Amazon and Homeowners Insurance: Can it Work?

amazon-and-homeowners-insurance

It started with books. Then it added simple convenience offerings, shipping discounts and the like. Ten years after its founding, the company took a gamble on cloud computing, staking an early claim that escalated to Internet infrastructure dominance. Within a few years, it was selling eBooks, music, video and more – and its market capitalization was bigger than Walmart.

We’re talking about Amazon, of course. The Internet giant that climbed to behemoth proportions in just 25 years. It’s not done, either. Rumor has it that Amazon is setting its sights on insurance next.

Alexa: insure my home, please

“At the end of 2016, more than half of all homes in the United States were smart, a total of 21.8 million households according to a report by Berg Insights,” CNBC reported. As a “front-runner in the smart home space,” Amazon has a growing line of smart home devices – and having broken into the realm of home and hearth, why stop there?

In other words, as long as Alexa is answering your questions, managing your calendar, reading to you, putting your calls through, adjusting the lights and thermostat, unlocking the door and buying household items from Amazon Prime, why shouldn’t she be providing your home insurance too?

Easier said than done

Lynne McChristian of the Insurance Information Institute offered one answer. “Insurance is not something you put in a box and ship,” she said. “It’s one of the most regulated industries in the U.S.”

Regulatory complication is just one barrier; another is financial backing. “You have to have the money up front to pay the anticipated claims,” McChristian said.

Amazon is big, but its model isn’t (yet) conditioned to hurdle those roadblocks.

What’s the benefit again?

Another, deeper question follows: does the offering make sense?

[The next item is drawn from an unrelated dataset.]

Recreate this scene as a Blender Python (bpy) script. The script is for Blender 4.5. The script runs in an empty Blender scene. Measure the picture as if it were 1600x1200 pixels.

As a tech giant, Amazon specializes in disruption. To disrupt an industry, you have to invent something that changes the rules of the game, forcing every other player to adapt or die. If Amazon found a way to undercut insurers with a dramatically lower price point – say by using its smart home devices to detect potential exposures and reduce claims – it could do so. But that’s a big if.

“It seems to me that the home security discount you’d get from having an Amazon home monitoring device would not be any different from what you’d get from any other home insurance company for having a security system in place,” said Michelle Megna of Insurance.com according to CNBC.

That’s not to say that Amazon couldn’t enter the home insurance market (provided it were able to hurdle barriers number one and two, above). But to stage an industry takeover, such as it did on the brick-and-mortar bookstore in the nineties, seems out of reach.

(Remember when Google tried selling auto insurance?)

Homeowners insurers: It seems like there’s nothing to fear from this corner as of yet. But industry change is everywhere, and it’s smart to keep an eye on what’s coming down the pike.